Without admitting it did wrong, the Congressional Black Caucus and members of Congress were more careful this month in Tunica.
Roll Call reports:
The Congressional Black Caucus Political Education & Leadership Institute took extra steps to ensure its annual policy conference in Mississippi last week complied with House ethics rules, according to Rep. Bennie Thompson (D-Miss.) and an institute board member.
The effort comes a year after the nonprofit ran into criticism over corporate sponsorships listed on its itinerary and for giving free space to the American Gaming Association to host an industry forum.
Thompson, chairman of the CBC Institute board, received approval from the ethics committee for the event Aug. 9, two days before the conference started and nearly a month after he submitted forms seeking approval.

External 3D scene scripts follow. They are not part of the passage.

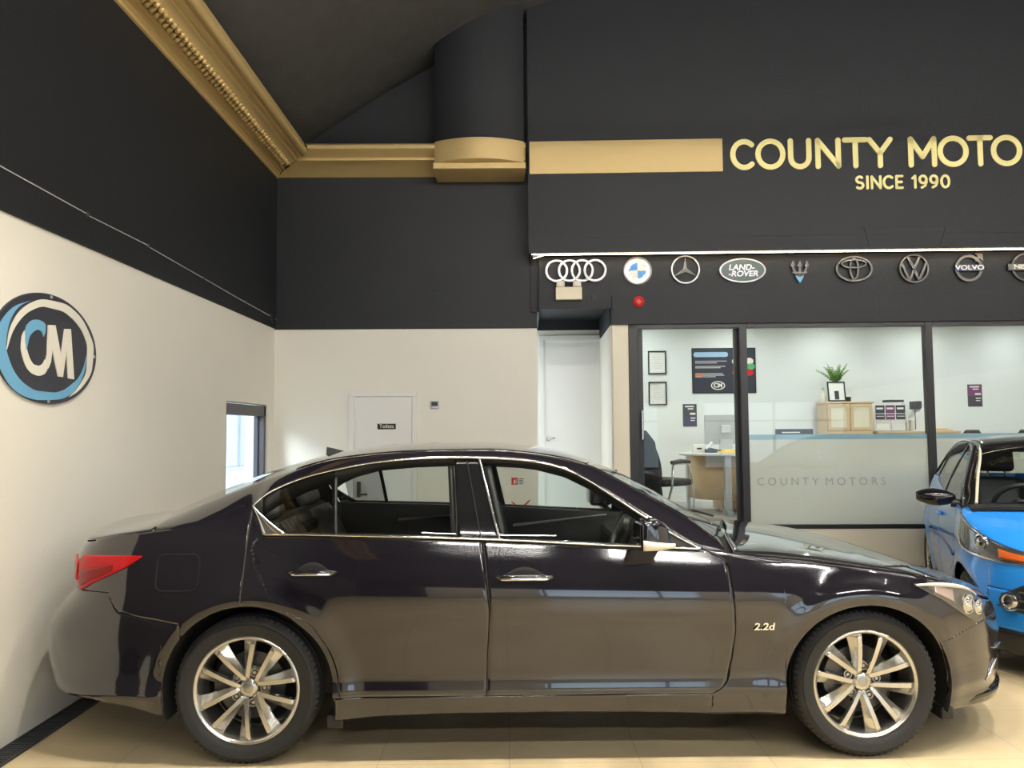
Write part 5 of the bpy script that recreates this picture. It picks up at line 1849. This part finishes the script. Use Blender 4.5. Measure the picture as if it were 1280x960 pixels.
# office chair by the sliding door
def office_chair(u, d, rz, lab, grp=None, coat=True):
    c = tag(empty('office_chair', BP(u, d, OF), rz), lab, 'chair', grp)
    b_ = MB()
    rows = []
    for v in np.linspace(0, 1, 12):
        wv = .24*math.sin(PI*(.30+.62*v))**.55*(1-.28*v**3)
        rows.append([(wv*math.sin(t)*1.0, -.20-.10*v+.05*math.cos(t), .48+.52*v) for t in np.linspace(-PI/2, PI/2, 9)])
    b_.grid(rows)
    b_.build('backrest', M['fabric'], c, solid=.05, smooth=60)
    if coat:
        b_ = MB()
        rows = []
        for v in np.linspace(0, 1, 14):
            wv = (.27-.05*v)*(1-.5*max(0, v-.85)/.15)
            rows.append([(wv*math.sin(t), -.235-.085*v-.03*math.cos(t)-.012*math.sin(7*t)*(1-v), .20+.82*v) for t in np.linspace(-PI/2, PI/2, 25)])
        b_.grid(rows); b_.build('jacket', M['fabric'], c, solid=.025, smooth=60)
    b_ = MB(); b_.box(-.24, .24, -.20, .26, .40, .48); b_.build('seat', M['fabric'], c, bevel=.035, seg=3, smooth=60)
    for s in (-1, 1):
        b_ = MB(); b_.tube([(s*.25, -.14, .26), (s*.285, -.12, .40), (s*.285, -.10, .64), (s*.285, -.02, .655), (s*.285, .14, .65), (s*.28, .22, .45), (s*.25, .26, 0.02), (s*.25, -.20, .015)], .013, 8)
        lg = b_.build('side_frame', M['chrome'], c, smooth=60)
        b_ = MB(); b_.tube([(s*.285, -.12, .668), (s*.285, .02, .678), (s*.285, .16, .668)], [.022, .028, .022], 8); b_.build('armrest', M['blackplastic'], lg, smooth=60)
    return c
office_chair(1.50, 1.02, -BA-.95, 'black office chair with chrome arms and a dark jacket over its back')
office_chair(5.57, 2.35, -BA, 'black chair back showing above the frosted glass, left of the two', 'chair backs above the frosted glass', False)
office_chair(6.25, 2.35, -BA, 'black chair back showing above the frosted glass, right of the two', 'chair backs above the frosted glass', False)

# cupboard, shelf unit and the things on them
cb = tag(empty('cupboard', BP(4.40, 2.90, OF), -BA), 'light wooden cupboard with glass doors carrying the fern', 'cupboard')
m = MB(); m.box(-.31, .31, 0, .36, 0, 1.385); m.build('carcass', M['wood'], cb, bevel=.004)
m = MB(); m.box(-.33, .33, -.02, .37, 1.37, 1.395); m.build('cupboard_top', M['wood'], cb, bevel=.004)
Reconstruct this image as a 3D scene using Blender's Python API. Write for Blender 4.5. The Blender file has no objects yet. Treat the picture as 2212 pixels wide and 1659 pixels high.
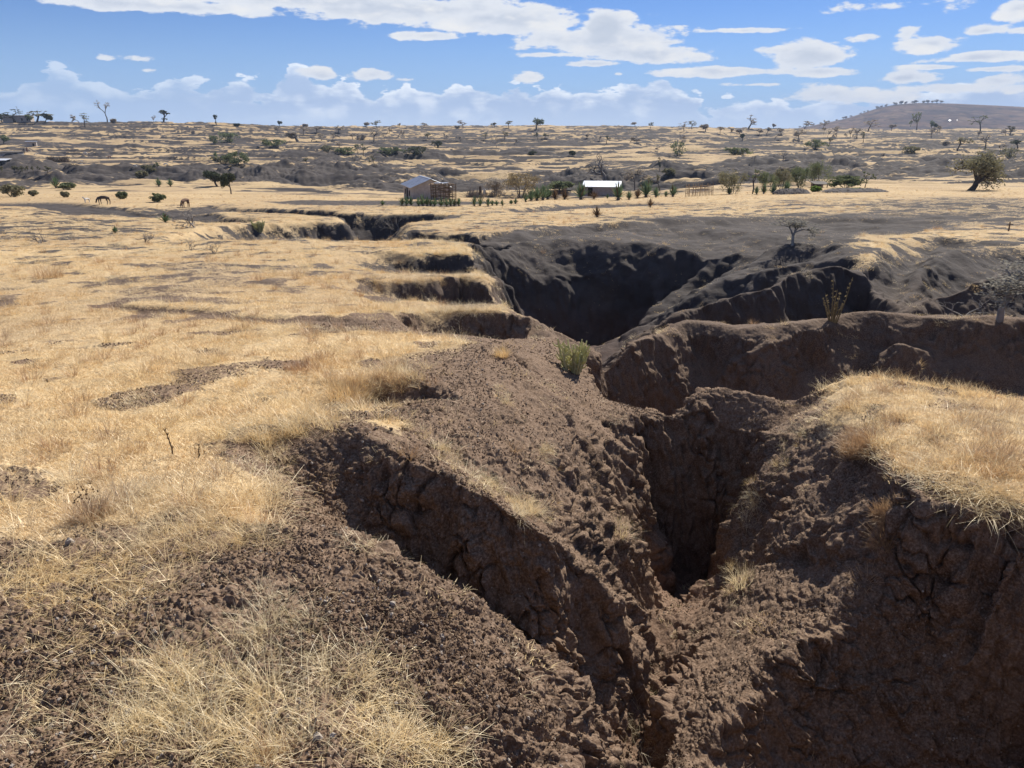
import bpy, bmesh, math, random
import numpy as np
from mathutils import Vector, Matrix
from mathutils.geometry import delaunay_2d_cdt

# ------------------------------------------------------------------ scene, camera, sun, exposure
S = bpy.context.scene
C = S.collection
R = math.radians
CZ = 12.0                       # camera height above the datum; data below is relative to the camera
F, CX, CY = 26/36*2212, 1106.0, 829.5
PITCH = math.atan((CY-282.0)/F)
cp, sp = math.cos(PITCH), math.sin(PITCH)
cam_d = bpy.data.cameras.new('camera'); cam = bpy.data.objects.new('camera', cam_d); C.objects.link(cam)
cam_d.lens = 26; cam_d.sensor_width = 36; cam_d.clip_start = .05; cam_d.clip_end = 30000
cam.location = (0, 0, CZ); cam.rotation_euler = (math.pi/2-PITCH, 0, 0)
S.camera = cam
SUN_AZ, SUN_EL = R(32), R(44)   # to the right of straight ahead, well up
sun_d = bpy.data.lights.new('sun', 'SUN'); sun = bpy.data.objects.new('sun', sun_d); C.objects.link(sun)
sun_d.energy = 4.3; sun_d.angle = R(.53); sun_d.color = (1, .94, .83)
SUNV = Vector((math.sin(SUN_AZ)*math.cos(SUN_EL), math.cos(SUN_AZ)*math.cos(SUN_EL), math.sin(SUN_EL)))
sun.rotation_euler = (-SUNV).to_track_quat('-Z', 'Y').to_euler()
S.view_settings.view_transform = 'Standard'; S.view_settings.look = 'None'
S.view_settings.exposure = 0.75; S.view_settings.gamma = 1
S.render.engine = 'CYCLES'
S.cycles.max_bounces = 5; S.cycles.diffuse_bounces = 3; S.cycles.transparent_max_bounces = 6
S.cycles.use_denoising = True
rng = np.random.default_rng(7); random.seed(7)

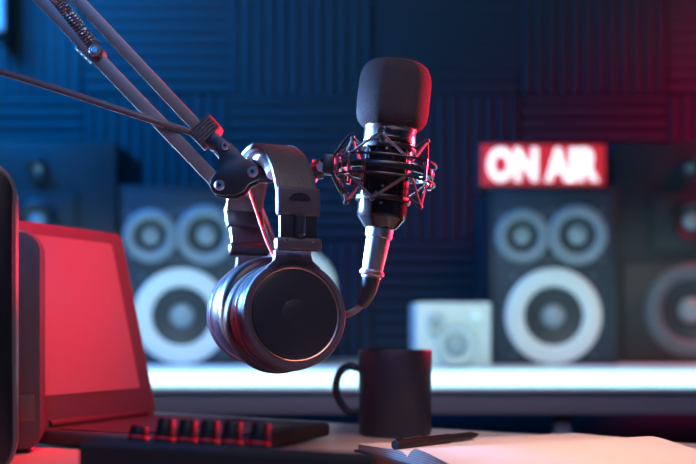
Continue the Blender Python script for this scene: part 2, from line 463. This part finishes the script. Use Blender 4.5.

Thompson said the ethics approval process has become so arduous it requires Members to seek legal counsel to ensure compliance. And more lawmakers are picking up the tab for their own travel rather than having to interact with the ethics committee. Thompson estimated that about half of the Members who attended the policy conference opted to pay for their own travel.
“More and more Members will say, ‘I’m coming, but I’ll pick up my own expenses. I won’t go through this constant badgering by ethics,’” Thompson said.
Thompson was one of six CBC members who had to reimburse the government for the costs of two trips to the Caribbean. After an investigation, the committee found that the trips were largely paid for by for-profit corporations.
“There’s a reluctance to rely on ethics for advice anymore, and when Members of Congress have reluctance to rely on Congress for advice, that undermines the whole process,” Thompson said.
In order to get the ethics committee’s approval this year, the institute made sure to demonstrate that corporations and trade associations that contributed to the group did not control the agenda of the three-day event.
Roll Call reported in October 2009 on the forms a dozen CBC members filed with the House ethics committee in 2008 and 2009 seeking approval of their travel to the annual conference. The copy of the 2008 itinerary listed corporate sponsors for every aspect of the conference.